After superstorm sandy hit we lost power for a whole week. I was able to acquire a small gasoline-powered generator and run power to our essential services. This gave us heat and some degree of normalcy. Getting gasoline was rather difficult due to fuel shortages and long lines. This was not the first time we lost power in New Jersey and it certainly will not be the last. I decided that a generator was necessary.
I started to research generators looking at what would best suit my needs and be a cost-effective solution. I have broken down the analysis into the following considerations: power level, fuel type, portable vs. permanent, type of transfer switch and connection to the house.
Power Level:
Types: low 1-5kW, medium 5-10kW, high 10-20kW
For residential use, generators come in various sizes ranging from 1,000 watts (1kw) to 20kw. Keep in mind that generators are not meant to be run at maximum capacity for extended periods of time.
Definitions:
Power is measured in watts (w) or kilowatts (kW). A kilowatt is 1,000 watts.
Voltage is measured in Volts.
Current is measured in Amps (A) or miliamps (mA). An amp is 1,000 miliamps.

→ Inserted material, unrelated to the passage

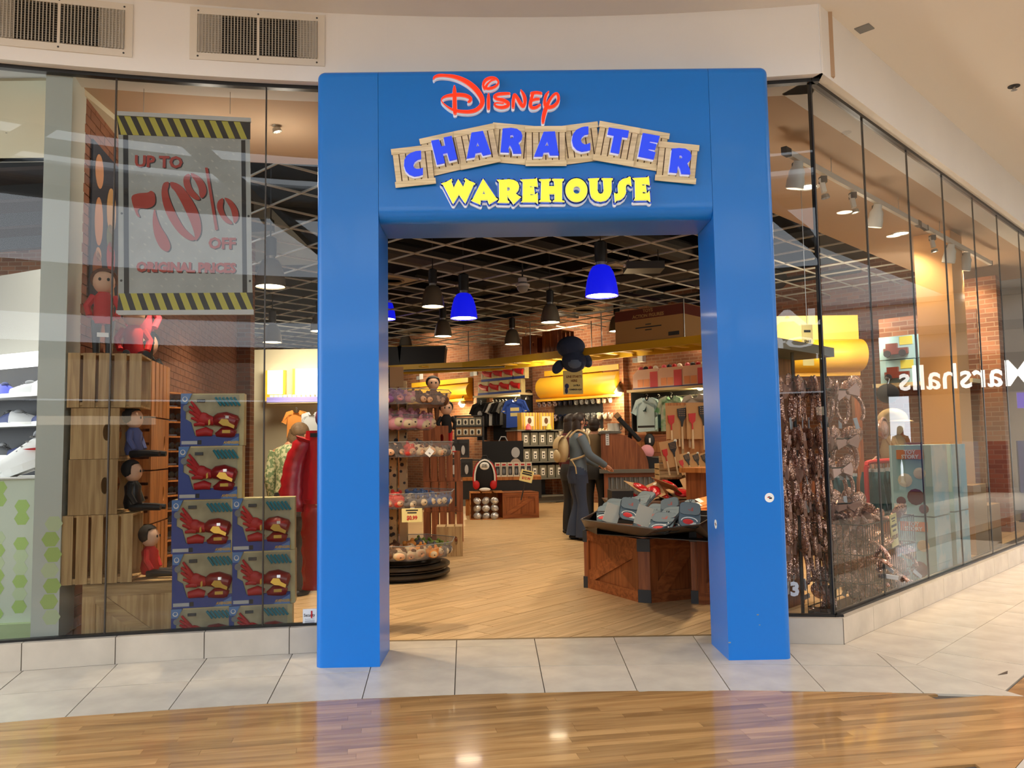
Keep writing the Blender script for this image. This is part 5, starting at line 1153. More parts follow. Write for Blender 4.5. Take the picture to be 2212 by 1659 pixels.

Low power: Generators between 1-5kw (low power) are portable and designed to power a few outlets. They are generally not designed to patch into the home's circuit box. They can run things like lights, computers, modems, televisions, refrigerators, and other appliances, however, probably not at the same time. You plug in one or two extension cords to the generator and plug in your electric devices. It is important to calculate the power requirements for each device before plugging in so as not to overload the generator. It is best to research this before you lose power. two tools that come in very handy for this are the
Kill A Watt meter and a
clamp meter.
How to measure the power needed to run an electric device:
First, look on the back of the device or check the owners manual. There is often a sticker that gives the voltage, current, and wattage rating of the device. If you can't find the information you can estimate or measure it. Here are three examples:
This is from the bottom of a Blentec blender. The label is very clear, it uses 1,560 watts.
This is from the power supply from my Asus laptop. It gives information about voltage(V) and current(amperage)(A). It does not give wattage. It is easy to determine wattage from this information.
The equation is Power(P)=Current(A) x Voltage(V).
This adapter gives a range of input voltage since it is designed for a global market. In the USA, residential voltage from a standard outlet is 110-120 VAC (volts alternating current). So I would use 120 for voltage. 120 volts x 1.0 A = 120 watts. So this laptop can use 120 watts. I suspect the actual usage is much less, 50-80 watts but this is the max number.

This is from the back of my Panasonic cordless phone. It gives the power source input requirements. I checked the wall adapter(power source) and it says 120 volts, 100mA but does not specify W (wattage). mili-amp mA is 0.001A. So from the power source the wattage is 0.100A x 120V = 12W. The phone consumes 0.500A x 6.5V = 3.25 W. As you can see, there is a discrepancy between the maximum wattage consumed by the power source and the wattage needed for the phone. I recommend always using the higher wattage or measuring the power requirements directly with a Kill A Watt meter. For small values it doesn't really matter, a 9 watt difference is not going to affect a 3,000 watt generator. A larger error like 500 or 1000 watts could cause problems.
How to use the Kill A Watt meter:
Here is the meter plugged into the wall with my Asus laptop. It is reading 39.6 watts. BTW, the power supply is rated for 120 watts max based on our calculations above. As you can see, actual usage is much less than maximum numbers printed on the power supply.